→ **RAW DATA**:
■ ■ ■ ■

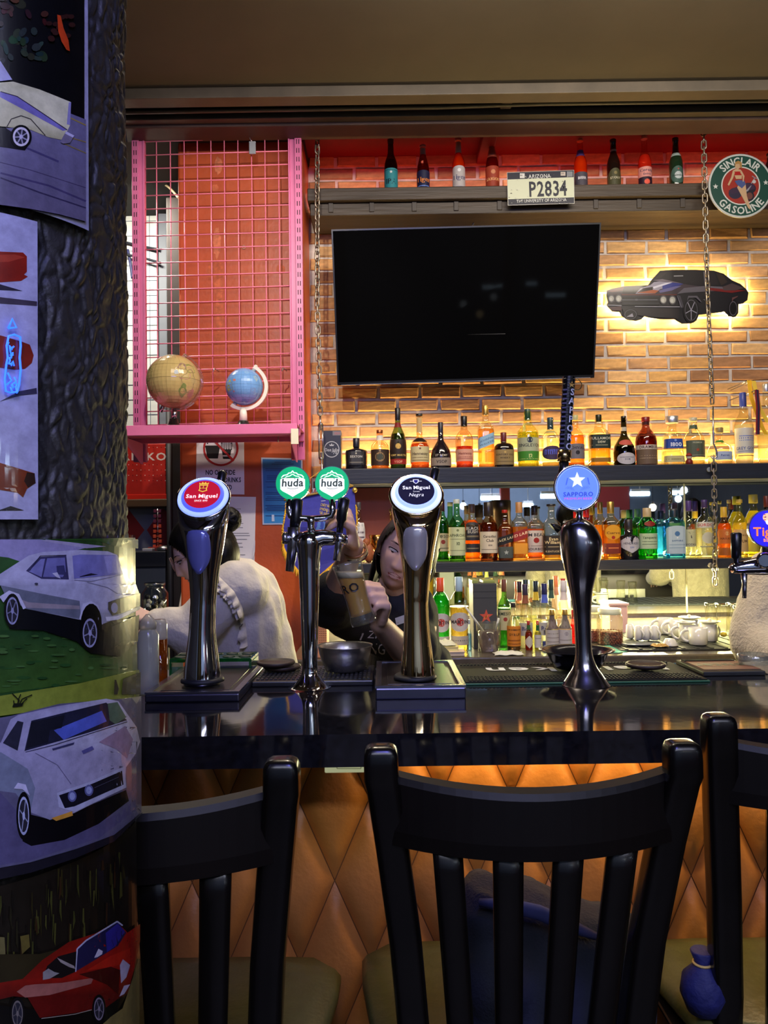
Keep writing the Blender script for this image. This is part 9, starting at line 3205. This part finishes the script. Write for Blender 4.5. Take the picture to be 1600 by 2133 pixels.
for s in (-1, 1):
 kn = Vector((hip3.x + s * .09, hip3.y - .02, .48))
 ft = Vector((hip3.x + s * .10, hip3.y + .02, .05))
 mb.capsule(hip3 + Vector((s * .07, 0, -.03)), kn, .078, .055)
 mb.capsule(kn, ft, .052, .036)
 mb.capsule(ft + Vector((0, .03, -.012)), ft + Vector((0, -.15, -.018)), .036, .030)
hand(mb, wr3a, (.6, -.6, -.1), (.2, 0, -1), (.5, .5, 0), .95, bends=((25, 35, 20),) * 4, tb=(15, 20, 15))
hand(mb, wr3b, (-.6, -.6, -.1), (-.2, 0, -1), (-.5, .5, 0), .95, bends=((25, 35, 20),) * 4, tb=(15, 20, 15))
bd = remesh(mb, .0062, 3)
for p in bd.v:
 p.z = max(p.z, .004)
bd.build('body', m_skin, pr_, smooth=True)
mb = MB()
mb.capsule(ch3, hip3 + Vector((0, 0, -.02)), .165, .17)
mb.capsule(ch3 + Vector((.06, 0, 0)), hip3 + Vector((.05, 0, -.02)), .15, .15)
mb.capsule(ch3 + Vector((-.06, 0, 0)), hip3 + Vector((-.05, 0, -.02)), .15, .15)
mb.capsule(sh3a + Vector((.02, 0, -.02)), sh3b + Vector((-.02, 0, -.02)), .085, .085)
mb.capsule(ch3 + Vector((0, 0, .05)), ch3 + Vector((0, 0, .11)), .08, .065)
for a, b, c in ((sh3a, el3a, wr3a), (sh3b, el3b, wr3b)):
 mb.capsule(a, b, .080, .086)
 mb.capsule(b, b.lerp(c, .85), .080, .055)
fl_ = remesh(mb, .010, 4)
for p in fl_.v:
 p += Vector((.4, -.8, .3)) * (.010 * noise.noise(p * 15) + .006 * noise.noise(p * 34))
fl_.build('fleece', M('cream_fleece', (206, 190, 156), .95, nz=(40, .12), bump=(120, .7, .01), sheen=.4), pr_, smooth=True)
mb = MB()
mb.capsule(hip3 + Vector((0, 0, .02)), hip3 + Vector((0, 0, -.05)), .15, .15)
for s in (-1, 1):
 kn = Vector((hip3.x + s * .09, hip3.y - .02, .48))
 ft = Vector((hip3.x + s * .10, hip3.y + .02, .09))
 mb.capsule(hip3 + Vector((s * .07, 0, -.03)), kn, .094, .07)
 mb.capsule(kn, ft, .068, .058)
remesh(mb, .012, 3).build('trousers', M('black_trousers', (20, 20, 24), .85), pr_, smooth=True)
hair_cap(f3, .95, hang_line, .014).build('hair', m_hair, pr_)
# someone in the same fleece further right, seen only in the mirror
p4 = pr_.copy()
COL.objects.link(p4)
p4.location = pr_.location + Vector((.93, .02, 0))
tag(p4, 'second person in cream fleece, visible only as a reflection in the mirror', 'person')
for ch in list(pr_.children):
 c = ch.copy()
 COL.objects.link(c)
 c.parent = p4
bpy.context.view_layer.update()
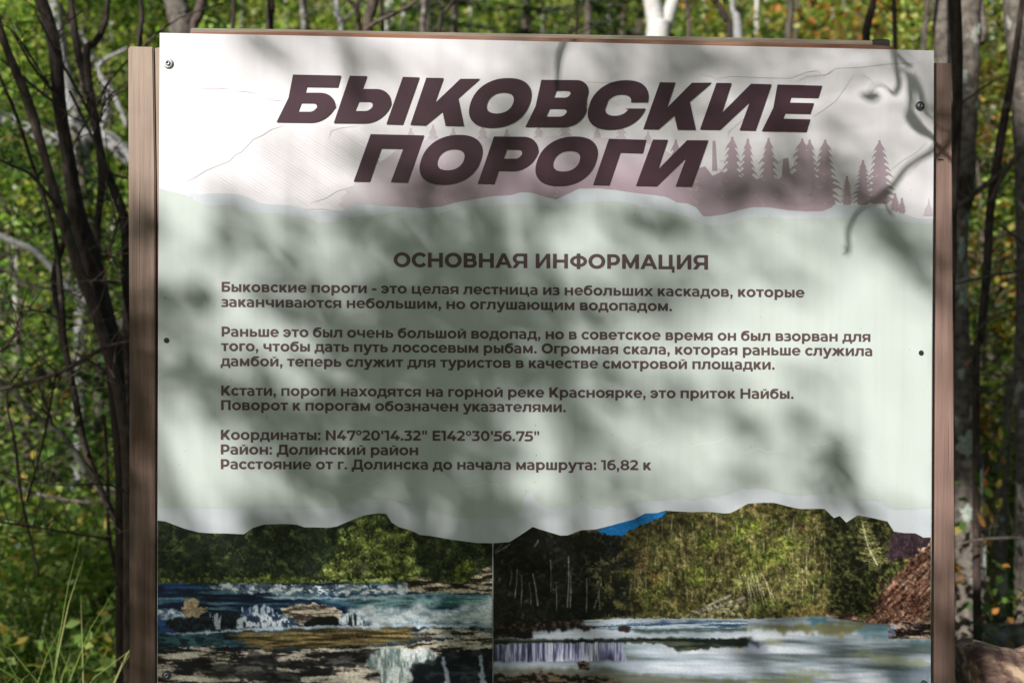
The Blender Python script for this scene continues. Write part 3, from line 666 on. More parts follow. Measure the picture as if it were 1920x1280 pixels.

■ ■ ■ ■

→ **INSTRUCTION**:
Write out each line of the data exactly; the images should be left out.

→ **CORRECT RESPONSE**:
Keep writing the Blender script for this image. This is part 9, starting at line 3205. This part finishes the script. Write for Blender 4.5. Take the picture to be 1600 by 2133 pixels.
for s in (-1, 1):
 kn = Vector((hip3.x + s * .09, hip3.y - .02, .48))
 ft = Vector((hip3.x + s * .10, hip3.y + .02, .05))
 mb.capsule(hip3 + Vector((s * .07, 0, -.03)), kn, .078, .055)
 mb.capsule(kn, ft, .052, .036)
 mb.capsule(ft + Vector((0, .03, -.012)), ft + Vector((0, -.15, -.018)), .036, .030)
hand(mb, wr3a, (.6, -.6, -.1), (.2, 0, -1), (.5, .5, 0), .95, bends=((25, 35, 20),) * 4, tb=(15, 20, 15))
hand(mb, wr3b, (-.6, -.6, -.1), (-.2, 0, -1), (-.5, .5, 0), .95, bends=((25, 35, 20),) * 4, tb=(15, 20, 15))
bd = remesh(mb, .0062, 3)
for p in bd.v:
 p.z = max(p.z, .004)
bd.build('body', m_skin, pr_, smooth=True)
mb = MB()
mb.capsule(ch3, hip3 + Vector((0, 0, -.02)), .165, .17)
mb.capsule(ch3 + Vector((.06, 0, 0)), hip3 + Vector((.05, 0, -.02)), .15, .15)
mb.capsule(ch3 + Vector((-.06, 0, 0)), hip3 + Vector((-.05, 0, -.02)), .15, .15)
mb.capsule(sh3a + Vector((.02, 0, -.02)), sh3b + Vector((-.02, 0, -.02)), .085, .085)
mb.capsule(ch3 + Vector((0, 0, .05)), ch3 + Vector((0, 0, .11)), .08, .065)
for a, b, c in ((sh3a, el3a, wr3a), (sh3b, el3b, wr3b)):
 mb.capsule(a, b, .080, .086)
 mb.capsule(b, b.lerp(c, .85), .080, .055)
fl_ = remesh(mb, .010, 4)
for p in fl_.v:
 p += Vector((.4, -.8, .3)) * (.010 * noise.noise(p * 15) + .006 * noise.noise(p * 34))
fl_.build('fleece', M('cream_fleece', (206, 190, 156), .95, nz=(40, .12), bump=(120, .7, .01), sheen=.4), pr_, smooth=True)
mb = MB()
mb.capsule(hip3 + Vector((0, 0, .02)), hip3 + Vector((0, 0, -.05)), .15, .15)
for s in (-1, 1):
 kn = Vector((hip3.x + s * .09, hip3.y - .02, .48))
 ft = Vector((hip3.x + s * .10, hip3.y + .02, .09))
 mb.capsule(hip3 + Vector((s * .07, 0, -.03)), kn, .094, .07)
 mb.capsule(kn, ft, .068, .058)
remesh(mb, .012, 3).build('trousers', M('black_trousers', (20, 20, 24), .85), pr_, smooth=True)
hair_cap(f3, .95, hang_line, .014).build('hair', m_hair, pr_)
# someone in the same fleece further right, seen only in the mirror
p4 = pr_.copy()
COL.objects.link(p4)
p4.location = pr_.location + Vector((.93, .02, 0))
tag(p4, 'second person in cream fleece, visible only as a reflection in the mirror', 'person')
for ch in list(pr_.children):
 c = ch.copy()
 COL.objects.link(c)
 c.parent = p4
bpy.context.view_layer.update()
The Blender Python script for this scene continues. Write part 3, from line 666 on. More parts follow. Measure the picture as if it were 1920x1280 pixels.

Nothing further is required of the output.